==== The data ====

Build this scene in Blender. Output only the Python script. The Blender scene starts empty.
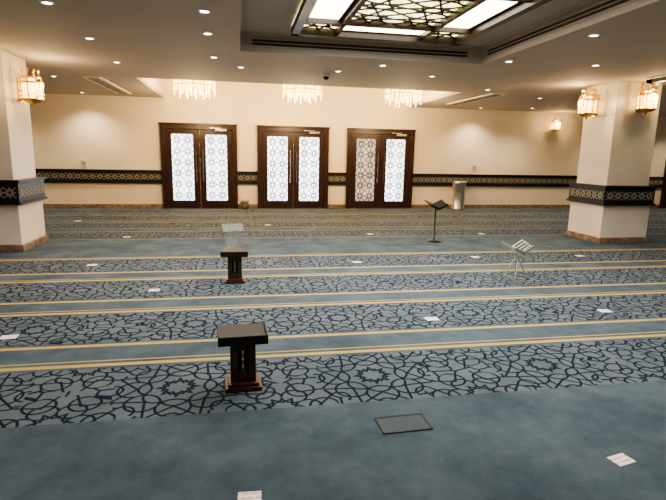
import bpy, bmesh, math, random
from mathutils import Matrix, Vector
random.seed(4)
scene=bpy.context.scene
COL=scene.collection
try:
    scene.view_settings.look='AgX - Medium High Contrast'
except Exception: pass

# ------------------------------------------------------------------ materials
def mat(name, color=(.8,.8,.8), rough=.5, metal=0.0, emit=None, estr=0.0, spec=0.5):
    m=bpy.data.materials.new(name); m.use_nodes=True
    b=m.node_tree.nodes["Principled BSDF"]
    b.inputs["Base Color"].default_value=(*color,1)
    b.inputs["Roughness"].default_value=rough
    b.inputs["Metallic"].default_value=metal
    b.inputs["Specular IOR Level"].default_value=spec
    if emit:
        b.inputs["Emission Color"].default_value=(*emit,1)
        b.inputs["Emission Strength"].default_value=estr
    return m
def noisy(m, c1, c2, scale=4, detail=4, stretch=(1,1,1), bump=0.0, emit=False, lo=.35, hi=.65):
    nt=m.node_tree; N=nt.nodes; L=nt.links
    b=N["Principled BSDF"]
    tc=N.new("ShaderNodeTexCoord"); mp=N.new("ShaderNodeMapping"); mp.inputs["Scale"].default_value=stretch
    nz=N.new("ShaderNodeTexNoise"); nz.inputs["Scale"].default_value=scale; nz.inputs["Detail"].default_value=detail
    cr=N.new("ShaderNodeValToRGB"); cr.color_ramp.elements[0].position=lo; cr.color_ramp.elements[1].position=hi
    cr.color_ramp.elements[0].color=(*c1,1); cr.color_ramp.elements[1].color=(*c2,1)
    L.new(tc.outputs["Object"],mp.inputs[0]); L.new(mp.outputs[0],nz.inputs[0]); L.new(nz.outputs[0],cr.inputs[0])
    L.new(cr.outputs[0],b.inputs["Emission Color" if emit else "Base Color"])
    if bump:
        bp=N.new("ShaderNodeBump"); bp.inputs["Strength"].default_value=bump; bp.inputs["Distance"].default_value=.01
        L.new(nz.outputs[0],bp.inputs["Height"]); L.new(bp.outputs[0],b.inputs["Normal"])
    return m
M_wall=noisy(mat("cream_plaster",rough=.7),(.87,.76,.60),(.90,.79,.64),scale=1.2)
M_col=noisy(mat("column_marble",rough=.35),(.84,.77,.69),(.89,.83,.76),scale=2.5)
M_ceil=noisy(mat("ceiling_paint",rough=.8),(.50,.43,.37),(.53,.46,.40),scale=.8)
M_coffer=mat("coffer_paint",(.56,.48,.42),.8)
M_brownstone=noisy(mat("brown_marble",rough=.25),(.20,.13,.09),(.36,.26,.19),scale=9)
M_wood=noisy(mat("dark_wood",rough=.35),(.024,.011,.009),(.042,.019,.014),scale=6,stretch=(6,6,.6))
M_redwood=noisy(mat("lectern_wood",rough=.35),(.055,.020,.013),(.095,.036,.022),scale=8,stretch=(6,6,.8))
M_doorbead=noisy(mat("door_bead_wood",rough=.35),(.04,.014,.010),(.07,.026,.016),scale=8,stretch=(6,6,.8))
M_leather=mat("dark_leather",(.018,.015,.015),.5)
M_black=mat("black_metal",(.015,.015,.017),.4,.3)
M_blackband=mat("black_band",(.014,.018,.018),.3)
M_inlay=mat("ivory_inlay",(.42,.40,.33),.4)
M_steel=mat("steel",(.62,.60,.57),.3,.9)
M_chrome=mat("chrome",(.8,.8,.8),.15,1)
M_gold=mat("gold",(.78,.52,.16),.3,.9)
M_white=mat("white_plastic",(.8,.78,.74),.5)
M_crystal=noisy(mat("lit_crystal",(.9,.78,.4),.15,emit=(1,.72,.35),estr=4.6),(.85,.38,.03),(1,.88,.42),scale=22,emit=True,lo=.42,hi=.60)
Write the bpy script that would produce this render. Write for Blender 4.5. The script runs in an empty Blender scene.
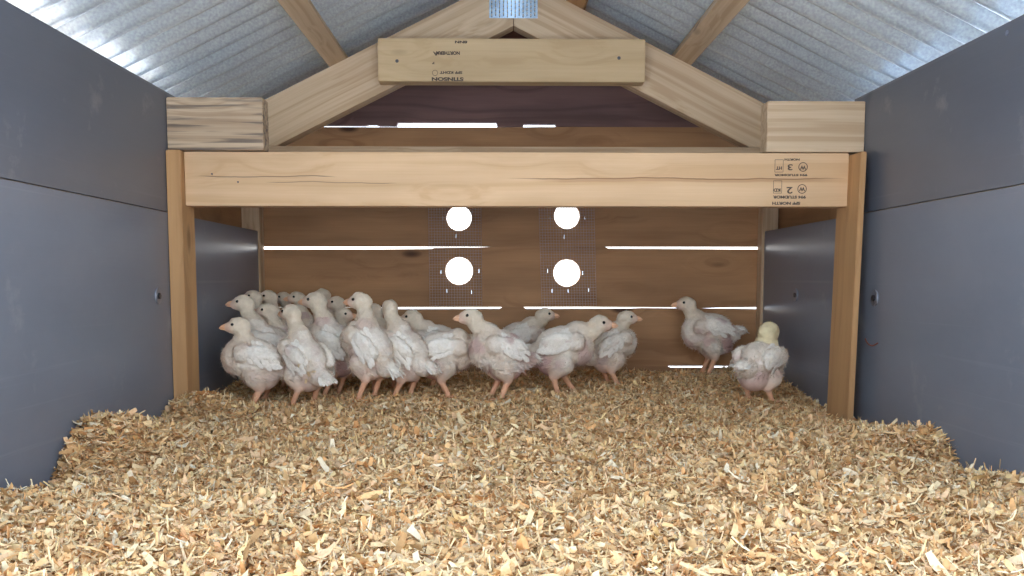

====

Your copy should repeat each entry above exactly but contain no pictures.

- Task response:
Build this scene in Blender. Output only the Python script. The Blender scene starts empty.
import bpy, bmesh, math, random
from mathutils import Matrix, Vector
random.seed(4)
scene=bpy.context.scene
COL=scene.collection
try:
    scene.view_settings.look='AgX - Medium High Contrast'
except Exception: pass

# ------------------------------------------------------------------ materials
def mat(name, color=(.8,.8,.8), rough=.5, metal=0.0, emit=None, estr=0.0, spec=0.5):
    m=bpy.data.materials.new(name); m.use_nodes=True
    b=m.node_tree.nodes["Principled BSDF"]
    b.inputs["Base Color"].default_value=(*color,1)
    b.inputs["Roughness"].default_value=rough
    b.inputs["Metallic"].default_value=metal
    b.inputs["Specular IOR Level"].default_value=spec
    if emit:
        b.inputs["Emission Color"].default_value=(*emit,1)
        b.inputs["Emission Strength"].default_value=estr
    return m
def noisy(m, c1, c2, scale=4, detail=4, stretch=(1,1,1), bump=0.0, emit=False, lo=.35, hi=.65):
    nt=m.node_tree; N=nt.nodes; L=nt.links
    b=N["Principled BSDF"]
    tc=N.new("ShaderNodeTexCoord"); mp=N.new("ShaderNodeMapping"); mp.inputs["Scale"].default_value=stretch
    nz=N.new("ShaderNodeTexNoise"); nz.inputs["Scale"].default_value=scale; nz.inputs["Detail"].default_value=detail
    cr=N.new("ShaderNodeValToRGB"); cr.color_ramp.elements[0].position=lo; cr.color_ramp.elements[1].position=hi
    cr.color_ramp.elements[0].color=(*c1,1); cr.color_ramp.elements[1].color=(*c2,1)
    L.new(tc.outputs["Object"],mp.inputs[0]); L.new(mp.outputs[0],nz.inputs[0]); L.new(nz.outputs[0],cr.inputs[0])
    L.new(cr.outputs[0],b.inputs["Emission Color" if emit else "Base Color"])
    if bump:
        bp=N.new("ShaderNodeBump"); bp.inputs["Strength"].default_value=bump; bp.inputs["Distance"].default_value=.01
        L.new(nz.outputs[0],bp.inputs["Height"]); L.new(bp.outputs[0],b.inputs["Normal"])
    return m
M_wall=noisy(mat("cream_plaster",rough=.7),(.87,.76,.60),(.90,.79,.64),scale=1.2)
M_col=noisy(mat("column_marble",rough=.35),(.84,.77,.69),(.89,.83,.76),scale=2.5)
M_ceil=noisy(mat("ceiling_paint",rough=.8),(.50,.43,.37),(.53,.46,.40),scale=.8)
M_coffer=mat("coffer_paint",(.56,.48,.42),.8)
M_brownstone=noisy(mat("brown_marble",rough=.25),(.20,.13,.09),(.36,.26,.19),scale=9)
M_wood=noisy(mat("dark_wood",rough=.35),(.024,.011,.009),(.042,.019,.014),scale=6,stretch=(6,6,.6))
M_redwood=noisy(mat("lectern_wood",rough=.35),(.055,.020,.013),(.095,.036,.022),scale=8,stretch=(6,6,.8))
M_doorbead=noisy(mat("door_bead_wood",rough=.35),(.04,.014,.010),(.07,.026,.016),scale=8,stretch=(6,6,.8))
M_leather=mat("dark_leather",(.018,.015,.015),.5)
M_black=mat("black_metal",(.015,.015,.017),.4,.3)
M_blackband=mat("black_band",(.014,.018,.018),.3)
M_inlay=mat("ivory_inlay",(.42,.40,.33),.4)
M_steel=mat("steel",(.62,.60,.57),.3,.9)
M_chrome=mat("chrome",(.8,.8,.8),.15,1)
M_gold=mat("gold",(.78,.52,.16),.3,.9)
M_white=mat("white_plastic",(.8,.78,.74),.5)
M_crystal=noisy(mat("lit_crystal",(.9,.78,.4),.15,emit=(1,.72,.35),estr=4.6),(.85,.38,.03),(1,.88,.42),scale=22,emit=True,lo=.42,hi=.60)
Write the bpy script that would produce this render. Write for Blender 4.5. The script runs in an empty Blender scene.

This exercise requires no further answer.